July 12, 2007

Limiting State Taxes to Companies "Physically Present" in the State: Don't Be Fooled, It's Not as Reasonable as It Sounds

Congress Could Help States Rely on Sales Taxes for Remote Sales

The growing popularity of online retailing over the past several years created a lively debate over the proper role of the government in the online marketplace. One of the most contentious areas of debate revolves around the application of sales taxes to internet sales. Current interpretations of the U.S. Constitution do not allow a state government to require out-of-state companies (companies that are not "physically present" in the state) to collect sales taxes when they sell products or services to residents of the state. These "remote sales," which are often telephone, catalogue, or internet sales, generally go untaxed as a result.

More than a third of all state revenues come from sales taxes currently. These sales tax receipts are forecast to decline in the following years as more and more people switch from shopping at physical stores, which can be required to collect sales taxes, to online retailers based in other states, which cannot be required to do so. This double standard not only deprives state residents of sales tax revenue, but greatly disadvantages physical stores, who must charge higher prices as a result of the sales taxes they pay.

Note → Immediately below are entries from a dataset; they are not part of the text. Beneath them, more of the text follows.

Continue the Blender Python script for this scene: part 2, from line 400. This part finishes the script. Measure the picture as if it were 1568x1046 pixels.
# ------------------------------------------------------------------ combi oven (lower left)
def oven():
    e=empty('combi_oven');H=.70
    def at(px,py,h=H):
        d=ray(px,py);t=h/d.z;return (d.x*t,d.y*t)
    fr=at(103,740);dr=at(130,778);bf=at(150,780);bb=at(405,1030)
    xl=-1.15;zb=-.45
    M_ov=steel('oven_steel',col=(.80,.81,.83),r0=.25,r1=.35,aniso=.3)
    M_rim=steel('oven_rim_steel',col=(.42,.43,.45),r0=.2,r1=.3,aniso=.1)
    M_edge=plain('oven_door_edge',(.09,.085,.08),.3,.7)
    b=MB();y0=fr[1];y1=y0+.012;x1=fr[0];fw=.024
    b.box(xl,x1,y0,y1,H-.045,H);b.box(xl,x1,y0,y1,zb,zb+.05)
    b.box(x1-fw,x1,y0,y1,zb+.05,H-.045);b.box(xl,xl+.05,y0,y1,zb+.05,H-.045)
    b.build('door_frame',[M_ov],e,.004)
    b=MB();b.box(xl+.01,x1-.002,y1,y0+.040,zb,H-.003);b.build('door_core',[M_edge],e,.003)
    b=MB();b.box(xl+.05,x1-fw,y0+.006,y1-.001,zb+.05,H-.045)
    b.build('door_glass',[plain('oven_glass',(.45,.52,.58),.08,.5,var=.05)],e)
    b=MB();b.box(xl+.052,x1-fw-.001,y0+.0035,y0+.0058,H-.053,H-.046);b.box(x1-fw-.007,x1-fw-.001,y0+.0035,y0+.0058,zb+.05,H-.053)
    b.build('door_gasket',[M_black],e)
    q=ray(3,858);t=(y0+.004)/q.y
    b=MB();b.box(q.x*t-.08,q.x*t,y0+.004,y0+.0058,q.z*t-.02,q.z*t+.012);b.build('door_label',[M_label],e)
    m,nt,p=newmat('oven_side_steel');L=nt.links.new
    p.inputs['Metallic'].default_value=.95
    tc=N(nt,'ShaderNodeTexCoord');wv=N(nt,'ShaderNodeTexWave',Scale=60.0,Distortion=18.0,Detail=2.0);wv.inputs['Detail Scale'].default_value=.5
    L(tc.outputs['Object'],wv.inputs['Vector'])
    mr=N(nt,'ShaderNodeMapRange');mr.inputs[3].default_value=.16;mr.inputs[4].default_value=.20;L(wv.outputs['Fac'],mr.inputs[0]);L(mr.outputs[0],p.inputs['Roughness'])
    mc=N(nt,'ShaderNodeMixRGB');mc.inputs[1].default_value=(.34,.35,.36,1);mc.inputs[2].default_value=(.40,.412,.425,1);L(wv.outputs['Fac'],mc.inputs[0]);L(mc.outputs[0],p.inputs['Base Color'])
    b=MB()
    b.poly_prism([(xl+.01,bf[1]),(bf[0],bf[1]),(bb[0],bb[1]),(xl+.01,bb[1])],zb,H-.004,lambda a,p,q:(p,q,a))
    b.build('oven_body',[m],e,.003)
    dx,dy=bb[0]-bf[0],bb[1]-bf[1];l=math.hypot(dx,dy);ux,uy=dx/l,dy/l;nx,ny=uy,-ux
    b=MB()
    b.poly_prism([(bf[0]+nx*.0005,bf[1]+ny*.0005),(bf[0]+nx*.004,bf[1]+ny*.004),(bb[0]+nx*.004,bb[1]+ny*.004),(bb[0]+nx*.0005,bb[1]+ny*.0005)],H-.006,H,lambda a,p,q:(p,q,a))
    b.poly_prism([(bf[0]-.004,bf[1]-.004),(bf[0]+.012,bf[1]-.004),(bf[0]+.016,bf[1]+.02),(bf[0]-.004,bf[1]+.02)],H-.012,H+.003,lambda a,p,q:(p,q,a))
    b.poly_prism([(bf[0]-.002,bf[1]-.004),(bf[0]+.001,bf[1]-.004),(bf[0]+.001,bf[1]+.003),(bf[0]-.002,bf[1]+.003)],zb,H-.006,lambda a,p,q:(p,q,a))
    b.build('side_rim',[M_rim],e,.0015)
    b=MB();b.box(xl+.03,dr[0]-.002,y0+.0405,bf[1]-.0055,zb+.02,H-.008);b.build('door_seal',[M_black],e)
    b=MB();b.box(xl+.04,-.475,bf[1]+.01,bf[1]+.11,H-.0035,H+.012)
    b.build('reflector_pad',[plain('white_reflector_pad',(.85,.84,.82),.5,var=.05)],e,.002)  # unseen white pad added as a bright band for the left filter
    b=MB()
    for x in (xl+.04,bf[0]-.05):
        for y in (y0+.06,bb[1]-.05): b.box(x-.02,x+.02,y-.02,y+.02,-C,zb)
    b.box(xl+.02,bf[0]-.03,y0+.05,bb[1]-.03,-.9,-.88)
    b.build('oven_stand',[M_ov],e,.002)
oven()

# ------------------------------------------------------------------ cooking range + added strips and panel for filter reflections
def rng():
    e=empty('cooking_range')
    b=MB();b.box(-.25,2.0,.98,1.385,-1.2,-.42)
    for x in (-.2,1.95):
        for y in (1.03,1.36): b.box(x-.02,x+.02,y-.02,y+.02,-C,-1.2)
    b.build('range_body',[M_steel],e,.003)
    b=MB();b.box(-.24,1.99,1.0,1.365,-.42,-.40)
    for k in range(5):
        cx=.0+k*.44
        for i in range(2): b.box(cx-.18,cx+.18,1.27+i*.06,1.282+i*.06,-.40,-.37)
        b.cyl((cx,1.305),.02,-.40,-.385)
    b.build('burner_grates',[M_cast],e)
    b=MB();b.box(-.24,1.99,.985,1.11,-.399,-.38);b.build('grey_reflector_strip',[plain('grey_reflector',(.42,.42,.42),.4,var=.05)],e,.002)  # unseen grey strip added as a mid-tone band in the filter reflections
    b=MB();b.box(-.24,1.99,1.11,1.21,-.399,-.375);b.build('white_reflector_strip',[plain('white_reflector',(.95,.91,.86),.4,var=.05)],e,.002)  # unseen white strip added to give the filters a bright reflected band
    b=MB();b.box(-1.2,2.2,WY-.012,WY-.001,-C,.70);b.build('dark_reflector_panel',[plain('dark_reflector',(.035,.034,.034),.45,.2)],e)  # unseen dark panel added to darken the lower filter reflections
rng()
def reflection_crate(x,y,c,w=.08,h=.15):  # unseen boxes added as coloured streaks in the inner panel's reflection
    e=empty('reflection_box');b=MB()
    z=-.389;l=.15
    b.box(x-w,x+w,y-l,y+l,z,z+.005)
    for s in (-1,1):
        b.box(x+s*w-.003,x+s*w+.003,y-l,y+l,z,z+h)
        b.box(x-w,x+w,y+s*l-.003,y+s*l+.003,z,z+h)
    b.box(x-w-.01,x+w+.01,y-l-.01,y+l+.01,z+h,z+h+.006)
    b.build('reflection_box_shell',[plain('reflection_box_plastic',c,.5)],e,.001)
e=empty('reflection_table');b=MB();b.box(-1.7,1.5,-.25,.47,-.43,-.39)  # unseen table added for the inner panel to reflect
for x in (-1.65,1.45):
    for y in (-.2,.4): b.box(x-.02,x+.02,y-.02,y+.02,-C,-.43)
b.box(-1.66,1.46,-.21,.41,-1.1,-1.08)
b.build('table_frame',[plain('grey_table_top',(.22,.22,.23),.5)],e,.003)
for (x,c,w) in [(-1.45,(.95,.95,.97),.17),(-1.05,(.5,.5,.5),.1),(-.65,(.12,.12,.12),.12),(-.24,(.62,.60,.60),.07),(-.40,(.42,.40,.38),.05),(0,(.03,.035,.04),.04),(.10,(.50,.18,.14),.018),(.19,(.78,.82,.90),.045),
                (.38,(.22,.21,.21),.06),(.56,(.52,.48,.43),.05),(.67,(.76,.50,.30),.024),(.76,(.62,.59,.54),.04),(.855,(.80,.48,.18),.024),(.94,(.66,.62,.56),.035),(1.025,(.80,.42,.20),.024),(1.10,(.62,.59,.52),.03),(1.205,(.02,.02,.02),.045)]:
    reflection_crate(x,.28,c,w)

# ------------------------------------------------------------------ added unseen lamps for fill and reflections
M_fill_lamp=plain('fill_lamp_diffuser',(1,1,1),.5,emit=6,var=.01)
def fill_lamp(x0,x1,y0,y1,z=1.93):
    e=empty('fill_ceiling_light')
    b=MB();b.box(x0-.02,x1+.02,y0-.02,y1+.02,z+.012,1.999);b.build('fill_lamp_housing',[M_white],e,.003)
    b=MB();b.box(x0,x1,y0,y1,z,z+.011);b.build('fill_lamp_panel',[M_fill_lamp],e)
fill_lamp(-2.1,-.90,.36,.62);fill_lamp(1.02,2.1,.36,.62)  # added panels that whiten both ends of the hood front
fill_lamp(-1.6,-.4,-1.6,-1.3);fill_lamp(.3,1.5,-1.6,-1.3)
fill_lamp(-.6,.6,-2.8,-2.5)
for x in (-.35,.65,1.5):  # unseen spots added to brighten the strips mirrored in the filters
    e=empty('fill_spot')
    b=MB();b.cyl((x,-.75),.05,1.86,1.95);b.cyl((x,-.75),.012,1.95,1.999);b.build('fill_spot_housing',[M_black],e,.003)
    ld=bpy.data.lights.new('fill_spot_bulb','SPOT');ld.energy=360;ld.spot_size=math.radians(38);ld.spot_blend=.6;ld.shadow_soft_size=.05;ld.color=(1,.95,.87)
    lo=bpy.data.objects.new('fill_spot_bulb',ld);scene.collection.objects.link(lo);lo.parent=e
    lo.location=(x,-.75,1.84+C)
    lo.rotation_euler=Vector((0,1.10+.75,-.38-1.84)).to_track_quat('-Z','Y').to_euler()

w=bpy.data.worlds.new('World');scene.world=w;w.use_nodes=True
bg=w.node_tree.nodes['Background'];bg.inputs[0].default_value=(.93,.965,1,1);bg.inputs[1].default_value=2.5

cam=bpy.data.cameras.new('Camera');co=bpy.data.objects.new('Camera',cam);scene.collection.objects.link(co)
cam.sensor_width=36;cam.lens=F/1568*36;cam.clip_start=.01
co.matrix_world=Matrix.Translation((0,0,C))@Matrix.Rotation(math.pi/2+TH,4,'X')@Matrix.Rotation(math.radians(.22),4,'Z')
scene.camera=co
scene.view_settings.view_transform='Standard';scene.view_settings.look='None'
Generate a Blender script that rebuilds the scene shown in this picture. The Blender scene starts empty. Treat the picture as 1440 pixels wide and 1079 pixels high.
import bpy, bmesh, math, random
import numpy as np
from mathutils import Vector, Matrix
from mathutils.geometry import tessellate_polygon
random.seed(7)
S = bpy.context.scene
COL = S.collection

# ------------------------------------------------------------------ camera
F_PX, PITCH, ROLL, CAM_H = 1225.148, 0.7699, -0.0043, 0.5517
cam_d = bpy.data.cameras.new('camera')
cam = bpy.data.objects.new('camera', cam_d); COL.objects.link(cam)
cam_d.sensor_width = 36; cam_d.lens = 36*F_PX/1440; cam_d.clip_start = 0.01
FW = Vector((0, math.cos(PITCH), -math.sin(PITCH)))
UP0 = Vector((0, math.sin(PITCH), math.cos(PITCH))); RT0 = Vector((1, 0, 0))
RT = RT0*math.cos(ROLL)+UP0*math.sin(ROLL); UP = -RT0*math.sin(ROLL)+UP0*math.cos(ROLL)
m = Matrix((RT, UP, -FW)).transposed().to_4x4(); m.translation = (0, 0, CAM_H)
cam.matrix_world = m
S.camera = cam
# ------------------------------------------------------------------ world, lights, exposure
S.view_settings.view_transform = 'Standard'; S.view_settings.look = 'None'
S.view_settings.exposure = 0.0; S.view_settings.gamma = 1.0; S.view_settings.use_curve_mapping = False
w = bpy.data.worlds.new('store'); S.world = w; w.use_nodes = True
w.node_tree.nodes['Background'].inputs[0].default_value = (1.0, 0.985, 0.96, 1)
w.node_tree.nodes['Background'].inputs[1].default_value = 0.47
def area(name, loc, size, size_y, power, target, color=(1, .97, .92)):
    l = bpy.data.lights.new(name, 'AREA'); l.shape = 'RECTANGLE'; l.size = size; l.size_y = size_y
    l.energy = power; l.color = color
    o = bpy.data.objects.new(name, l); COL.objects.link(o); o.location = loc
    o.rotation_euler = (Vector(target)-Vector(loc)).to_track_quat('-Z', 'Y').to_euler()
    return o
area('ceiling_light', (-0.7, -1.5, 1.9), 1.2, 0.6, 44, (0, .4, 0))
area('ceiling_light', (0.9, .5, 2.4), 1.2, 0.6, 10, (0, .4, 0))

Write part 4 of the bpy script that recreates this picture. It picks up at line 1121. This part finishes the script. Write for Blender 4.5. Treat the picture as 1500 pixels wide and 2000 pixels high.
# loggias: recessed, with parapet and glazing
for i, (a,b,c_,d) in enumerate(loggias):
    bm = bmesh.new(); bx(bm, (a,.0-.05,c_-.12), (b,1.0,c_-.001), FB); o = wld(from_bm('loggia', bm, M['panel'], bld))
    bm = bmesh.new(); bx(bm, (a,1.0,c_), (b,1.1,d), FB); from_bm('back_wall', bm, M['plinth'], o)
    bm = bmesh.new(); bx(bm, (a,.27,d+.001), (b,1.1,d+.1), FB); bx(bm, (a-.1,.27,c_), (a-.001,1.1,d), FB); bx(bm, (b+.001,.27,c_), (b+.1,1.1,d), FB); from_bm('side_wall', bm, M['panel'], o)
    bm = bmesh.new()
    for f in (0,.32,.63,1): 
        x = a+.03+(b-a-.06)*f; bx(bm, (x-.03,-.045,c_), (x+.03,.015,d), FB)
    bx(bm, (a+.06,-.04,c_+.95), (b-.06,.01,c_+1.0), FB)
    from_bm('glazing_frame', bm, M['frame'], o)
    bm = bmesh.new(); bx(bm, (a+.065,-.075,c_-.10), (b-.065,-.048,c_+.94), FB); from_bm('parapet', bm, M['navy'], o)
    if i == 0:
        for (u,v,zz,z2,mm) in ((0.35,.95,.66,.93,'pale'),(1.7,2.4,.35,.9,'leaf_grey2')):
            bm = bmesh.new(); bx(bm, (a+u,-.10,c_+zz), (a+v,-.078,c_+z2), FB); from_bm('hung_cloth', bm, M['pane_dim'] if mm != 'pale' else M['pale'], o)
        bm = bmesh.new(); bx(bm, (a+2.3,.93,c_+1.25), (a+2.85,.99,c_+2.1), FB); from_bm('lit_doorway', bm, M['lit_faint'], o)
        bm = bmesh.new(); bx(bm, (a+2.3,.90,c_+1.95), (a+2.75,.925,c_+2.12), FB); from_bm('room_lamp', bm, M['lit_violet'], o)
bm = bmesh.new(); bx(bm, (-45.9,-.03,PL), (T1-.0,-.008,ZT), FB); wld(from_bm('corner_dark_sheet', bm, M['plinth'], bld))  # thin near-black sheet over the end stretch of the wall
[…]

The Supreme Court's 1992 ruling in Quill V. North Dakota was the most recent explanation of this rule. The Court found that mastering the complex sales tax system for every state and county in the union would be an unfair burden on business. However, this same ruling also provided the solution: Congress could grant states the power to require remote sellers to collect sales taxes, and states could facilitate this by simplifying and standardizing their sales taxes. Since the decision, fifteen states have joined the Streamlined Sales and Use Tax Agreement, which unifies the sales tax statues in member states. Senator Michael Enzi (R-WY) has introduced the bill required to give states this new power. There is no good justification for allowing the status quo to continue. Senator Enzi's bill would bring a great deal of fairness to state tax systems.

Congress Might Make It Harder for States to Tax Income of Businesses from Remote Sales

That limitation holds for sales taxes. But when it comes to corporate income taxes (or other types of business activity taxes), the U.S. Supreme Court has never said that the business in question must be "physically present" in the state to be subject to taxation. Business interests have tried to establish such a rule in the courts, but have failed so far, and the Supreme Court recently refused to hear two cases where this argument was made.

However, Congress created a physical presence rule legislatively in 1959, banning states from taxing the income from the sale of physical goods to a state resident if the business itself is not "physically present" in the state. That law is still on the books, and Senators Chuck Schumer (D-NY) and Mike Crapo (R-ID) are sponsoring legislation to extend this rule to other types of sales (like the sale of services). The legislation, called the Business Activity Tax Simplification Act of 2007 (or BATSA) mirrors bills that have been introduced for several years.

While the "physical presence" rule might sound sensible, it actually includes a maze of loopholes and leads to all sorts of absurd results. For example, say a company takes orders from a location in State A and ships its products from State A. It could sell 90 percent of its products to customers in State B and send hundreds of trucks and thousands of salespeople into State B but it still can't be taxed by State B. Another indefensible result of the "physical presence" standard is that some corporate income is never taxed at all.

Perhaps most alarming to state taxpayers, extending the "physical presence" rule would also mean giving even more tax advantages to large out-of-state corporations that are selling services to people in the state over in-state business owners, who can't hide behind this rule to reduce their tax bills.